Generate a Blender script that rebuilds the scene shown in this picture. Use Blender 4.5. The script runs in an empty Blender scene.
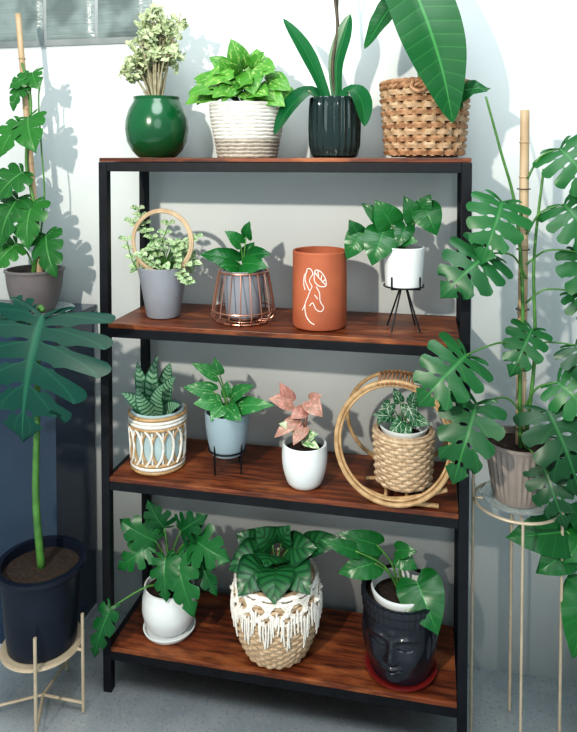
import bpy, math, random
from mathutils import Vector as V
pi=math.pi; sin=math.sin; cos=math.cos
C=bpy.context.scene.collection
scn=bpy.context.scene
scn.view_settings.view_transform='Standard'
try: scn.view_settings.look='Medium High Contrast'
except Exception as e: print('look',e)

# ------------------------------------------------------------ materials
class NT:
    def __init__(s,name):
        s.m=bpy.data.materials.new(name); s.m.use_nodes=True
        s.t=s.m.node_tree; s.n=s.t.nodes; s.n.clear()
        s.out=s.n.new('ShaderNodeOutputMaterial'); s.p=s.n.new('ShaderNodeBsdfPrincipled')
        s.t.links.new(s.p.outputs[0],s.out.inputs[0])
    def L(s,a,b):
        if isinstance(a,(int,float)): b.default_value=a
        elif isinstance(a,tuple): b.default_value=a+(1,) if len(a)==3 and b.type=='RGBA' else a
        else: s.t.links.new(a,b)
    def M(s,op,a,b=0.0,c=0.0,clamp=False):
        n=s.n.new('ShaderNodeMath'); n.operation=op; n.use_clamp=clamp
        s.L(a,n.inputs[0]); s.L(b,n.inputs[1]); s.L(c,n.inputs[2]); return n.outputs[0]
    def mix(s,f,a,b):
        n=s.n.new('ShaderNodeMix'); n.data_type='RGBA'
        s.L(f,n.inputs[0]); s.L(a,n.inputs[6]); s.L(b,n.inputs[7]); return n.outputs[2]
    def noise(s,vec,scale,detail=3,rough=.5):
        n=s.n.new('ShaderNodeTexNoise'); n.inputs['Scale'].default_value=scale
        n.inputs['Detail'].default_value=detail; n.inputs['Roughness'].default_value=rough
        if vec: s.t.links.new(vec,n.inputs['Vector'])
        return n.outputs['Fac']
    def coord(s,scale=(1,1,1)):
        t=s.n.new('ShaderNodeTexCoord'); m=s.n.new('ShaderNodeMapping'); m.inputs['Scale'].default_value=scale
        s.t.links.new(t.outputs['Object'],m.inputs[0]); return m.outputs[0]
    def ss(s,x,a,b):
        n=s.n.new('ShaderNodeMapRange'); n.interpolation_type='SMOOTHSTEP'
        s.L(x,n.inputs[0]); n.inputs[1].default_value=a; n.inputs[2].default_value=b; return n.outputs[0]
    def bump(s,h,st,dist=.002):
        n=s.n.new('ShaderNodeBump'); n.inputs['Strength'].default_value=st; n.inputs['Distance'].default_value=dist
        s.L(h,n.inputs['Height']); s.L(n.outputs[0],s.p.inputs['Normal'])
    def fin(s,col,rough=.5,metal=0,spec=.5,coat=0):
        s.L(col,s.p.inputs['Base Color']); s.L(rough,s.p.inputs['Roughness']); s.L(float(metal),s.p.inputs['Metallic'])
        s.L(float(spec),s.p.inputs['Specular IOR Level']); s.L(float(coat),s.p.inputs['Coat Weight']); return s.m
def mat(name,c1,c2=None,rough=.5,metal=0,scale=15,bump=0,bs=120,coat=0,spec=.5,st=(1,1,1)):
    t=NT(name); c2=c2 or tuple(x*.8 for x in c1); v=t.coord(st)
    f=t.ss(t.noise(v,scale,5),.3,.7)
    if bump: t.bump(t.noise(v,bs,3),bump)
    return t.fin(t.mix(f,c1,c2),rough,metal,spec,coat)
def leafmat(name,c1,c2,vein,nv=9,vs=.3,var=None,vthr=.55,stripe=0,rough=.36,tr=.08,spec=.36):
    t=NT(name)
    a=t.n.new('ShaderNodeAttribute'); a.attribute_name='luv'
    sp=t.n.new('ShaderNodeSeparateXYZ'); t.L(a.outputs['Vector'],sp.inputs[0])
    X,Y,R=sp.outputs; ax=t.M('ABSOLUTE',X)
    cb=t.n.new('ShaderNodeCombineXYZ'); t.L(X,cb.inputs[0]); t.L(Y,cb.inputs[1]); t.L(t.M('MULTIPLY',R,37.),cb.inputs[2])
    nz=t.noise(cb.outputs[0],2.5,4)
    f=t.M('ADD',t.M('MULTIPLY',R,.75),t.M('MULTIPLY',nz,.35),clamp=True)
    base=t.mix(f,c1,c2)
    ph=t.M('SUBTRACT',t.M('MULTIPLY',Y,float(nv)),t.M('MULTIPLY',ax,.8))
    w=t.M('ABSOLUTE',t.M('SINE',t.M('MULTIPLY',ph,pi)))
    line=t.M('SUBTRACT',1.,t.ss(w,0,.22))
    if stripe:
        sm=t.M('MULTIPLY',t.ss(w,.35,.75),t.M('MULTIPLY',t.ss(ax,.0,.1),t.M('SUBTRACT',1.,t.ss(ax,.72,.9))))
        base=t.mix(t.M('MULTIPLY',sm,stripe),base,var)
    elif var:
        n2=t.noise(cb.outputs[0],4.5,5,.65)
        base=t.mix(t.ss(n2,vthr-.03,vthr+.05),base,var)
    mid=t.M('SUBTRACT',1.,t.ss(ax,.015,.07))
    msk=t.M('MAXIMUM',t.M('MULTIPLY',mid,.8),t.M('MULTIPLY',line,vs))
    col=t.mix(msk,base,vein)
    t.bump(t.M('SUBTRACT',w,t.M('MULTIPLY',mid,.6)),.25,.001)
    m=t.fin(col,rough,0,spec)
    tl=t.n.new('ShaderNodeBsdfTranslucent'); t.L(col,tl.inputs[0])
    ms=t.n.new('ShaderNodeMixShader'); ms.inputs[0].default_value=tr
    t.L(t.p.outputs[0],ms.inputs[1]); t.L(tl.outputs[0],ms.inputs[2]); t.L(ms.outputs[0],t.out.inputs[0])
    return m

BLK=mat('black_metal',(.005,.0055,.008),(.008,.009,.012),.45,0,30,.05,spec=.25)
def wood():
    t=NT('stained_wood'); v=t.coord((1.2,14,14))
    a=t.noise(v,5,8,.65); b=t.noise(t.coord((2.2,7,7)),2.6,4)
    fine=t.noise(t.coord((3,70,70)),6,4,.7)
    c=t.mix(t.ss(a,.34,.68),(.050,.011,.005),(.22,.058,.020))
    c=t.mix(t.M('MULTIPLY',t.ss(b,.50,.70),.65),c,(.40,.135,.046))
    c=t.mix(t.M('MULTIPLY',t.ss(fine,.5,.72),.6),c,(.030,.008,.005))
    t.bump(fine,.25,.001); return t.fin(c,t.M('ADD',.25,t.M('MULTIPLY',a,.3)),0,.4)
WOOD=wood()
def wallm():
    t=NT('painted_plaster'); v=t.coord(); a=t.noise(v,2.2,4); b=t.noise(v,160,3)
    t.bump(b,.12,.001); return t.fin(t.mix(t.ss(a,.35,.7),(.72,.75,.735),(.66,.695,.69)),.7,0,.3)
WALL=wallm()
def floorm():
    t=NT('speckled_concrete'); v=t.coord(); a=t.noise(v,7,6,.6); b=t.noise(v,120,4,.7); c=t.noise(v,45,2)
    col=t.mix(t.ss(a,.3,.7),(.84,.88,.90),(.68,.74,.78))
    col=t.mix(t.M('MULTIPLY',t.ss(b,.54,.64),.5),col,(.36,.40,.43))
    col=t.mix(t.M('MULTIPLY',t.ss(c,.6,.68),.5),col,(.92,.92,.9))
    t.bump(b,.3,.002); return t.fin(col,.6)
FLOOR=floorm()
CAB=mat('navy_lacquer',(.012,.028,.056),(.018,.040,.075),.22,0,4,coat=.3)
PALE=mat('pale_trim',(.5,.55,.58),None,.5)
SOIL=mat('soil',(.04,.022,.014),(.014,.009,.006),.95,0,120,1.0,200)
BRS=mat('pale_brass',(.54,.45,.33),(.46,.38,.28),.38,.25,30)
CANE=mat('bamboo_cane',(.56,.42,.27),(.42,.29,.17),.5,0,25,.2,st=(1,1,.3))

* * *

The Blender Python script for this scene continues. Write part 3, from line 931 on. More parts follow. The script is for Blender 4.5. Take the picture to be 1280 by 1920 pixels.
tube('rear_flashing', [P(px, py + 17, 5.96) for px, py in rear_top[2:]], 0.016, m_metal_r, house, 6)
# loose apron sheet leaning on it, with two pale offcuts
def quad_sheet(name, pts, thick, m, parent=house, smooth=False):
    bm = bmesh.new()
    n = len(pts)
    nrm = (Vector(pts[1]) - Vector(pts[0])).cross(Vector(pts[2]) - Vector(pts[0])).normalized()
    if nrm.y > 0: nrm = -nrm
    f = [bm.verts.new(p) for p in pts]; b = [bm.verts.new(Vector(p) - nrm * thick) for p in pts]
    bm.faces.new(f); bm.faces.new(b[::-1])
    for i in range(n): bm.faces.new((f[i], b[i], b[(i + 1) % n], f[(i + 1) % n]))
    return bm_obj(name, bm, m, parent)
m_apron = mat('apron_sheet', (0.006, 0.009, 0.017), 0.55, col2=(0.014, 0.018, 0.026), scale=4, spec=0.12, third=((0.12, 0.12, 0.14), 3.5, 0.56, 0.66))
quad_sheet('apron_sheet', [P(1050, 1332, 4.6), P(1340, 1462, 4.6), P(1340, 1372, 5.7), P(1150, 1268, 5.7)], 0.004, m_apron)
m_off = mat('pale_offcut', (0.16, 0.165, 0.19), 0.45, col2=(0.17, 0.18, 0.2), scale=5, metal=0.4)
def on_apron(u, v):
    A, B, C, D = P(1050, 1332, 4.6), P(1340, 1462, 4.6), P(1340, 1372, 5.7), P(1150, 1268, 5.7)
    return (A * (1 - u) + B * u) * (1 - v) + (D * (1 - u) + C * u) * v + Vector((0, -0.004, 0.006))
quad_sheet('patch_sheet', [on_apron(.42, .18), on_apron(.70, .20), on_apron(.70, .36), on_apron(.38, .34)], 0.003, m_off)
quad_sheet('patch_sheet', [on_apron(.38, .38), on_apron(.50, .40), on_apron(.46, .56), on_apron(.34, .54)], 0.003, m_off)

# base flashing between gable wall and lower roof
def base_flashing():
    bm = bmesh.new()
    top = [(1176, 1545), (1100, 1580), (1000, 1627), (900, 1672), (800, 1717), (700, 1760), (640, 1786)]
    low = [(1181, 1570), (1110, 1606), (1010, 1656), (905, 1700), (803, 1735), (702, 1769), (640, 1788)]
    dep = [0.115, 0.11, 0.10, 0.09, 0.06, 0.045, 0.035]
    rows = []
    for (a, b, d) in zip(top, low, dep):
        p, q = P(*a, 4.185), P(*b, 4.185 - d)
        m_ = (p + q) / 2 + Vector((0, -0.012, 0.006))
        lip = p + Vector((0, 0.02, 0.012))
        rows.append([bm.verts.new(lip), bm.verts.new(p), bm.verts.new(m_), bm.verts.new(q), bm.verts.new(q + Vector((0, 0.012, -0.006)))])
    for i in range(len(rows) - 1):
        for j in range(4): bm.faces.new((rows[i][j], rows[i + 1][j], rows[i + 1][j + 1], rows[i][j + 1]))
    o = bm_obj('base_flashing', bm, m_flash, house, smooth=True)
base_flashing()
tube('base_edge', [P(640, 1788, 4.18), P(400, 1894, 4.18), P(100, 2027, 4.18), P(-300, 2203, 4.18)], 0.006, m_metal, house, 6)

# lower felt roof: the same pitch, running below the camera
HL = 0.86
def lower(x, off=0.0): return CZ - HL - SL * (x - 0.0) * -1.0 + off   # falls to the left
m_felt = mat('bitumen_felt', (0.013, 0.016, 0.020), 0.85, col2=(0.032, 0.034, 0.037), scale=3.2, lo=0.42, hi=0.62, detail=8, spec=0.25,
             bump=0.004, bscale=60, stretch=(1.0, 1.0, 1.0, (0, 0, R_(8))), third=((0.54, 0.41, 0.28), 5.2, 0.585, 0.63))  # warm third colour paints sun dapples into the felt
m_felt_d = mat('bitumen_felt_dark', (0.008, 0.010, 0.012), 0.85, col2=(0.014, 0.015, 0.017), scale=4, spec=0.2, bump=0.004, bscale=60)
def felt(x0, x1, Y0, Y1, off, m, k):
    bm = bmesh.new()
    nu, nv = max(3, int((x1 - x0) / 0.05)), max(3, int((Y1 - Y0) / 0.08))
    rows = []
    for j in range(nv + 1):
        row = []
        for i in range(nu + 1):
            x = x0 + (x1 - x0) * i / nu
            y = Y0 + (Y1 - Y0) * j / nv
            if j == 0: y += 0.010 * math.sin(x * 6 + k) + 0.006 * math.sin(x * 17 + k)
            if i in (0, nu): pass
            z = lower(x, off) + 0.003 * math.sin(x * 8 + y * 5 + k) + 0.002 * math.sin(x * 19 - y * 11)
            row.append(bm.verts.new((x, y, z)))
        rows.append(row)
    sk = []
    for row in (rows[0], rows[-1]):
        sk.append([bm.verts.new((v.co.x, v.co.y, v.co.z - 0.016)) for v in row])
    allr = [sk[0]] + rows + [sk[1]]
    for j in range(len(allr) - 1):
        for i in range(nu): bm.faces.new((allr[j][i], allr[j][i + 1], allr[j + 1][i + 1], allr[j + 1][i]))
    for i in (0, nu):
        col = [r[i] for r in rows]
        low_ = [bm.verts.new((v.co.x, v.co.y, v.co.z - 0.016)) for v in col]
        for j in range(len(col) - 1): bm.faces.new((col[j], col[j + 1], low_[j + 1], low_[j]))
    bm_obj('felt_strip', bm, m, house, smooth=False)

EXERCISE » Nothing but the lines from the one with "Generate a Blender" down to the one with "except Exception as e: print('look',e)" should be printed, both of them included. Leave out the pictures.

SOLUTION FOR THIS TASK »
Generate a Blender script that rebuilds the scene shown in this picture. Use Blender 4.5. The script runs in an empty Blender scene.
import bpy, math, random
from mathutils import Vector as V
pi=math.pi; sin=math.sin; cos=math.cos
C=bpy.context.scene.collection
scn=bpy.context.scene
scn.view_settings.view_transform='Standard'
try: scn.view_settings.look='Medium High Contrast'
except Exception as e: print('look',e)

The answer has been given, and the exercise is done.